Assolutamente: il mio cuore è lì, a Mirabello, Vigarano, Ferrara. Ho avuto diverse volte modo di tornare, di raccontare la Spal, ad esempio, una squadra che nei suoi anni di A mi ha dato immense soddisfazioni. Ho potuto raccontare storie, emozioni, la stessa Spal in serie A. E sì, mi capita di tornare o di lavorare, come a Tedx.
Speriamo nelle prossime settimane di poter fare il Galà dello sport organizzato dal Coni a Ferrara, lo conduco da tanti anni con Alessandro Sovrani, siamo in attesa di una data vicina.
Vorrei non sentire di dover fare questa domanda e vorrei che tu mi rispondessi di no: sei una donna, racconti lo sport. Hai mai sentito o vissuto stereotipi, mancanza di considerazione, qualcosa che ti abbia fatto sentire penalizzata in questo percorso?
Forse ti sembrerà strano, perché si parla spesso di questo argomento: io non ho mai percepito niente a riguardo. Non mi è mai successo, mai.
Sarà anche che io cerco di avere un approccio di un certo tipo, mi preparo, studio, lo faccio con entusiasmo, e allo stesso tempo so di non essere un allenatore, un calciatore, un’ atleta professionista. Cerco sempre di dire “fammi capire come funziona”. Fuori onda e in onda. Può essere un approccio che aiuta: io ho il mio ruolo, la mia preparazione, ci confrontiamo e sono disposta ad ascoltare. Però non ho mai avuto nessun problema, né a Ferrara né a Milano, in nessun ambito della mia professione.
Consapevolmente o meno, mi pare che tu avessi sempre la tua idea chiara in testa, e senza pensarci sei andata dritta su quel sentiero: volevi raccontare lo sport.
Assolutamente si. Sono consapevole che serve anche fortuna e allo stesso tempo credo che sia una questione di sacrifici che si è disposti a fare. Li fanno tutti: ci sono cose che ora mi sembrano normali, ma non lo sono per chiunque. Spesso da casa non ci si rende conto di quanto studio, quanta preparazione ci sia a stare davanti alla telecamera.
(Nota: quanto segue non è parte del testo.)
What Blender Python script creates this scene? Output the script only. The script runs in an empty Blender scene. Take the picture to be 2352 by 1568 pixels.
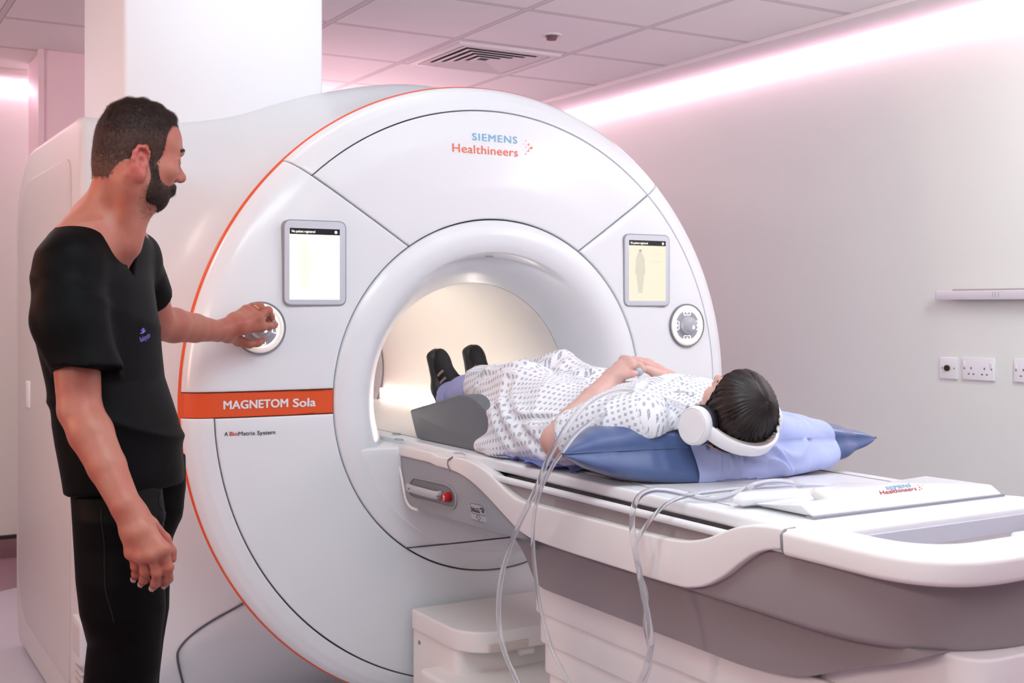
import bpy, bmesh, math, random
import numpy as np
from mathutils import Vector, Matrix, noise

random.seed(7)
RNG = np.random.default_rng(11)
scene = bpy.context.scene
COL = scene.collection
PI = math.pi

# ---------------------------------------------------------------- camera
CAM = np.array([-1.822, -3.2, 1.30])
YAW = math.radians(30.5)
FWD = np.array([math.sin(YAW), math.cos(YAW), 0.0])
RGT = np.array([math.cos(YAW), -math.sin(YAW), 0.0])
FPX, CX, CY = 2725.0, 1176.0, 705.0

def at(px, py, w):
    """world point seen at pixel (px,py) at camera depth w"""
    p = CAM + w * FWD + (px - CX) / FPX * w * RGT
    return np.array([p[0], p[1], CAM[2] + (CY - py) / FPX * w])

def on_x(px, py, X):
    r = FWD + (px - CX) / FPX * RGT
    w = (X - CAM[0]) / r[0]
    return at(px, py, w)

def on_y(px, py, Y):
    r = FWD + (px - CX) / FPX * RGT
    w = (Y - CAM[1]) / r[1]
    return at(px, py, w)

def on_z(px, py, Z):
    w = (CAM[2] - Z) * FPX / (py - CY)
    return at(px, py, w)

cd = bpy.data.cameras.new('camera')
cam = bpy.data.objects.new('camera', cd)
COL.objects.link(cam)
cam.location = CAM
cam.rotation_euler = (PI / 2, 0, -YAW)
cd.sensor_width = 36.0
cd.lens = FPX / 2352 * 36
cd.shift_y = -(784 - CY) / 2352
cd.clip_start = 0.05
cd.dof.use_dof = True
cd.dof.focus_distance = 2.85
cd.dof.aperture_fstop = 7.0
scene.camera = cam

# ---------------------------------------------------------------- materials
MATS = {}
def mat(name, color, rough=0.5, metal=0.0, bump=0.0, bscale=200.0, var=0.0, vscale=8.0, coat=0.0,
        emit=None, estr=0.0, trans=0.0, ior=1.45, sheen=0.0, sss=0.0, spec=0.5, color2=None, aniso=None, alpha=1.0):
    if name in MATS:
        return MATS[name]
    m = bpy.data.materials.new(name)
    m.use_nodes = True
    nt = m.node_tree
    b = nt.nodes['Principled BSDF']
    b.inputs['Base Color'].default_value = (*color, 1)
    b.inputs['Roughness'].default_value = rough
    b.inputs['Metallic'].default_value = metal
    b.inputs['Coat Weight'].default_value = coat
    b.inputs['Coat Roughness'].default_value = 0.12
    b.inputs['IOR'].default_value = ior
    b.inputs['Specular IOR Level'].default_value = spec
    b.inputs['Transmission Weight'].default_value = trans
    b.inputs['Sheen Weight'].default_value = sheen
    b.inputs['Alpha'].default_value = alpha
    if sss:
        b.inputs['Subsurface Weight'].default_value = sss
        b.inputs['Subsurface Radius'].default_value = (0.012, 0.005, 0.003)
        b.inputs['Subsurface Scale'].default_value = 0.6
    if emit is not None:
        b.inputs['Emission Color'].default_value = (*emit, 1)
        b.inputs['Emission Strength'].default_value = estr
    if bump or var or color2:
        tc = nt.nodes.new('ShaderNodeTexCoord')
        mp = nt.nodes.new('ShaderNodeMapping')
        nt.links.new(tc.outputs['Object'], mp.inputs['Vector'])
        if aniso:
            mp.inputs['Scale'].default_value = aniso
    if var or color2:
        nz = nt.nodes.new('ShaderNodeTexNoise')
        nz.inputs['Scale'].default_value = vscale
        nz.inputs['Detail'].default_value = 4
        nt.links.new(mp.outputs['Vector'], nz.inputs['Vector'])
        rp = nt.nodes.new('ShaderNodeValToRGB')
        c2 = color2 if color2 else tuple(max(0, c * (1 - var)) for c in color)
        rp.color_ramp.elements[0].position = 0.3
        rp.color_ramp.elements[1].position = 0.7
        rp.color_ramp.elements[0].color = (*c2, 1)
        rp.color_ramp.elements[1].color = (*color, 1)
        nt.links.new(nz.outputs['Fac'], rp.inputs['Fac'])
        nt.links.new(rp.outputs['Color'], b.inputs['Base Color'])
    if bump:
        n2 = nt.nodes.new('ShaderNodeTexNoise')
        n2.inputs['Scale'].default_value = bscale
        n2.inputs['Detail'].default_value = 3
        nt.links.new(mp.outputs['Vector'], n2.inputs['Vector'])
        bp = nt.nodes.new('ShaderNodeBump')
        bp.inputs['Strength'].default_value = bump
        bp.inputs['Distance'].default_value = 0.002
        nt.links.new(n2.outputs['Fac'], bp.inputs['Height'])
        nt.links.new(bp.outputs['Normal'], b.inputs['Normal'])
    MATS[name] = m
    return m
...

Non ci si rende conto di quanto si finisca per lavorare mentre gli altri si riposano: io già a diciotto-diciannove anni la domenica pomeriggio raccoglievo i risultati delle partite per Telestense. Mi divertivo come una matta, però intanto gli amici andavano al mare o in vacanza. Servono fortuna e determinazione.